• _3D scene scripts_
----

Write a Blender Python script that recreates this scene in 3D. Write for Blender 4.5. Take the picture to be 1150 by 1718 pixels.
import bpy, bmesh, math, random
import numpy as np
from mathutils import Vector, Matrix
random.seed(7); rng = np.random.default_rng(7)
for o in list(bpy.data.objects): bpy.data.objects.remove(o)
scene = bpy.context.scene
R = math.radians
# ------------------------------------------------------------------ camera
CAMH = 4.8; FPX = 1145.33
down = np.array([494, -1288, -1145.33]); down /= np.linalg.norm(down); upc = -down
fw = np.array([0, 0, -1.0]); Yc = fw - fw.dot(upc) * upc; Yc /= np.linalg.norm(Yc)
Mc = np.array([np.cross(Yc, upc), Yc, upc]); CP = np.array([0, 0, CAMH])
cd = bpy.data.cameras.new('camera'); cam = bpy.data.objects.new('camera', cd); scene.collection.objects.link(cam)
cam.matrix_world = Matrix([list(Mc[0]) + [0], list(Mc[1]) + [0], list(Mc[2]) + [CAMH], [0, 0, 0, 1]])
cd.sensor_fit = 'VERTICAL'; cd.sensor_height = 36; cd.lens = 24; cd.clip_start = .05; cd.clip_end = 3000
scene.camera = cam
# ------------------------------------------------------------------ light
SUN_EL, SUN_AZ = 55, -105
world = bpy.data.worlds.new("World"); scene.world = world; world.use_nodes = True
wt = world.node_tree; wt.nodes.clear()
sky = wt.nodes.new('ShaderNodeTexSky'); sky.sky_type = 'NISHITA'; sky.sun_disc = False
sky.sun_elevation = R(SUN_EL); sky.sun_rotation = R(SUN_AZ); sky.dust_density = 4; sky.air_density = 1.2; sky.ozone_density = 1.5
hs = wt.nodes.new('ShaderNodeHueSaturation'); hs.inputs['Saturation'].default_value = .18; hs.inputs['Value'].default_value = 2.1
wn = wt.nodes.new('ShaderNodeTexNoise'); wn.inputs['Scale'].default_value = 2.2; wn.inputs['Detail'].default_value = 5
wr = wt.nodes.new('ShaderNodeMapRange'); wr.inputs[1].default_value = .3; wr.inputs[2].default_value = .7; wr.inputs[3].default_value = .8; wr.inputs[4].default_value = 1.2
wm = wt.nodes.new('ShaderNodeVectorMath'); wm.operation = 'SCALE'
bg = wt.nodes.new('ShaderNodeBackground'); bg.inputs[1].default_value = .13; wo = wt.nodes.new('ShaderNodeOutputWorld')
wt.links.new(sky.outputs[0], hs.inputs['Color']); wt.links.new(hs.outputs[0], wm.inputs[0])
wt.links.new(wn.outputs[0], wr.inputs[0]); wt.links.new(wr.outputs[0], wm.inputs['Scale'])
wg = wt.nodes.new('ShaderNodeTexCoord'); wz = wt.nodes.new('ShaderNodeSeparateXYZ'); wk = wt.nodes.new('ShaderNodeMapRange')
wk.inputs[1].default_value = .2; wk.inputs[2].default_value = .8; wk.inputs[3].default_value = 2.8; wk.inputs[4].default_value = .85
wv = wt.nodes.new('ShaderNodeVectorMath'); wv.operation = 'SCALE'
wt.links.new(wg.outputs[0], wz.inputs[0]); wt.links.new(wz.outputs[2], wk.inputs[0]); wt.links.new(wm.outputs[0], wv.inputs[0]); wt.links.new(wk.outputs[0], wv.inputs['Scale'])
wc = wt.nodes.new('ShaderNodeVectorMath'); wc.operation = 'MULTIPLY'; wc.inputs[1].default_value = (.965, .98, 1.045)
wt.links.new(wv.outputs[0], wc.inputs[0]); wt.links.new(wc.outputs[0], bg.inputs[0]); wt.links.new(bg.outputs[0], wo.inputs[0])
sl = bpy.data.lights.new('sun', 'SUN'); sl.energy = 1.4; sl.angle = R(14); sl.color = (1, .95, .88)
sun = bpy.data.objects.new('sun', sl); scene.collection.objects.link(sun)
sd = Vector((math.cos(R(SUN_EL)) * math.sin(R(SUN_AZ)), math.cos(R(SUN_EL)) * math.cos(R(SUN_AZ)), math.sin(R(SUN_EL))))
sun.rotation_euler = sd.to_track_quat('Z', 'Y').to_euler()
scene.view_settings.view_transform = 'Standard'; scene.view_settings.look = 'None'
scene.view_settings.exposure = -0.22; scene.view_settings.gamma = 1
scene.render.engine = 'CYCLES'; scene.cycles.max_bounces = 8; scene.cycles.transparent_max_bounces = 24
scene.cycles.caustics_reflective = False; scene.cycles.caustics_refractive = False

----

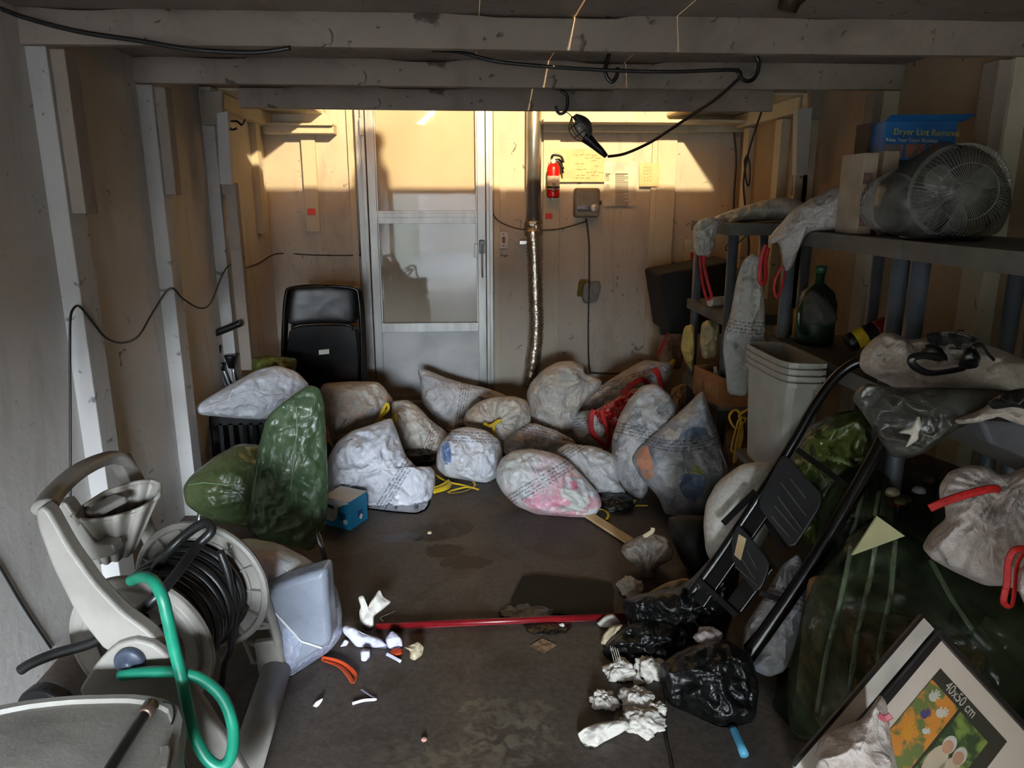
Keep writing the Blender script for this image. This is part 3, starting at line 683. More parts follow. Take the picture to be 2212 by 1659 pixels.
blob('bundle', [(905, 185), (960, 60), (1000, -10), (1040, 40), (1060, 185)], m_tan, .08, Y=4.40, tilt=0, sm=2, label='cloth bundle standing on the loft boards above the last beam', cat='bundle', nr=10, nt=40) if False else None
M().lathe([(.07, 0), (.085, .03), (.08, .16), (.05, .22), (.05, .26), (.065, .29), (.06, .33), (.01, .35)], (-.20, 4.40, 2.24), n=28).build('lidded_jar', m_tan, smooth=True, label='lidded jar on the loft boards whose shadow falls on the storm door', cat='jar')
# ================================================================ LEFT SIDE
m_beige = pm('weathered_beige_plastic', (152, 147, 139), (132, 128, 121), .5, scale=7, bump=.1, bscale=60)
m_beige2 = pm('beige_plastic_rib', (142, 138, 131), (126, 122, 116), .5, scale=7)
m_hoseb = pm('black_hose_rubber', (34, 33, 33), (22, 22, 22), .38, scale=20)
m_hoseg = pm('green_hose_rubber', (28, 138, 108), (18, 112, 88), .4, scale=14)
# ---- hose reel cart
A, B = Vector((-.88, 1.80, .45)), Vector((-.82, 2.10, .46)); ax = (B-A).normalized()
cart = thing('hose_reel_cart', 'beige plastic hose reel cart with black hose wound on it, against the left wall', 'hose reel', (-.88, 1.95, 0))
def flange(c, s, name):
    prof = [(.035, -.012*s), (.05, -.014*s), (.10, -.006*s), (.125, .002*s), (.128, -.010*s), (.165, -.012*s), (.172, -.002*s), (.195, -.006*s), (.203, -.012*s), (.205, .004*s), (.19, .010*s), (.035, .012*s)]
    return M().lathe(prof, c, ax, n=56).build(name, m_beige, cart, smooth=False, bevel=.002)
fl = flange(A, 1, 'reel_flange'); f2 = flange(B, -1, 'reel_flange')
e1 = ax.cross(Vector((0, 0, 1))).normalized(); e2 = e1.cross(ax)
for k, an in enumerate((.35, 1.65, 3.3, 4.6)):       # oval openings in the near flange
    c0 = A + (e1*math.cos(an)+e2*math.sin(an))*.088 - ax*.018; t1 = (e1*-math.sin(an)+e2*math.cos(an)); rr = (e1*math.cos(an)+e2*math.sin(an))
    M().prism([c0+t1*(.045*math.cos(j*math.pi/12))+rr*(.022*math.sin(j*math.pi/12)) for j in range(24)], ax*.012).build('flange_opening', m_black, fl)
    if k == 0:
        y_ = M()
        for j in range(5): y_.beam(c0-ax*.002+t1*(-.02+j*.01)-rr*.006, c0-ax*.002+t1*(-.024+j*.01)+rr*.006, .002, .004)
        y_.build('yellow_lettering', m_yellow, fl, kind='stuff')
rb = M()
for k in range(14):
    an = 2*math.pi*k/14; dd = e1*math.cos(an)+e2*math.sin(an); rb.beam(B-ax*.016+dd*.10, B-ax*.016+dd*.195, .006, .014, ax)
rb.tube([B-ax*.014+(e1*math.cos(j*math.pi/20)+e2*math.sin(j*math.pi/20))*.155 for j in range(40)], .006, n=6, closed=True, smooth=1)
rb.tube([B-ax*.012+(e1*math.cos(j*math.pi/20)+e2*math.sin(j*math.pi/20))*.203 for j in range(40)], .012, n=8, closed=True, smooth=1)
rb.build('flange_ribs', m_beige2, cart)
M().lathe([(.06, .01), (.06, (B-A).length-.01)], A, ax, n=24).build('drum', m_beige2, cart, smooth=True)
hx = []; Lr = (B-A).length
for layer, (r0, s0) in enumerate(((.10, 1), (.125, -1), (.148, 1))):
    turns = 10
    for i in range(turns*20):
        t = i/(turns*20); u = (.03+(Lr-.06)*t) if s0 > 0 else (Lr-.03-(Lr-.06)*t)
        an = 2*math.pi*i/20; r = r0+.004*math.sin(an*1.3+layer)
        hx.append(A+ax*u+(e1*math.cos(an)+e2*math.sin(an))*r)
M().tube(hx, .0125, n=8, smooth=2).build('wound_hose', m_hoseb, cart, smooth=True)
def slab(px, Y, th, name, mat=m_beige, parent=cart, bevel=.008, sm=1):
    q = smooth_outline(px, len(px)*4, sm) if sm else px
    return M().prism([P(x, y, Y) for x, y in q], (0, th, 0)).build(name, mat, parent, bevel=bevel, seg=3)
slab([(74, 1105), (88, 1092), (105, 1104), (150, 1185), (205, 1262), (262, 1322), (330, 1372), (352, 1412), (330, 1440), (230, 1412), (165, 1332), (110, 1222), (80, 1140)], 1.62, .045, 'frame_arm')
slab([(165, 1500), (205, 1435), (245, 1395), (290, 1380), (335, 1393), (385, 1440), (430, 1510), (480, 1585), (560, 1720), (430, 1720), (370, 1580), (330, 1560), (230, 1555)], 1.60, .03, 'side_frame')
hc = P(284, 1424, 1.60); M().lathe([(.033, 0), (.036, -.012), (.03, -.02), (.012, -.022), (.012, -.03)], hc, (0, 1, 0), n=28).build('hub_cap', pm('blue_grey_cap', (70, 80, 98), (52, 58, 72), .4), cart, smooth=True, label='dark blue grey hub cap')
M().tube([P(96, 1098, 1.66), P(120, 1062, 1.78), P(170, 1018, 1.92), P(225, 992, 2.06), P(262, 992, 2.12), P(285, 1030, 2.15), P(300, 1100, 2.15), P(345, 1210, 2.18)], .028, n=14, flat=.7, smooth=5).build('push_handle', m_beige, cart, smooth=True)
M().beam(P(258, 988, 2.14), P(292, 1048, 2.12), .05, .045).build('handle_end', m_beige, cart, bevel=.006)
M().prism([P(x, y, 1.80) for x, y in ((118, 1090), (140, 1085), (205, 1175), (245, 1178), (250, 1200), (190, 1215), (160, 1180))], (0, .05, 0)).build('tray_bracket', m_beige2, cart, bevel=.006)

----

• _Your objective_
In the listing above, locate each line with "pixels" and copy it.

• _Exercise solution_
Write a Blender Python script that recreates this scene in 3D. Write for Blender 4.5. Take the picture to be 1150 by 1718 pixels.
Keep writing the Blender script for this image. This is part 3, starting at line 683. More parts follow. Take the picture to be 2212 by 1659 pixels.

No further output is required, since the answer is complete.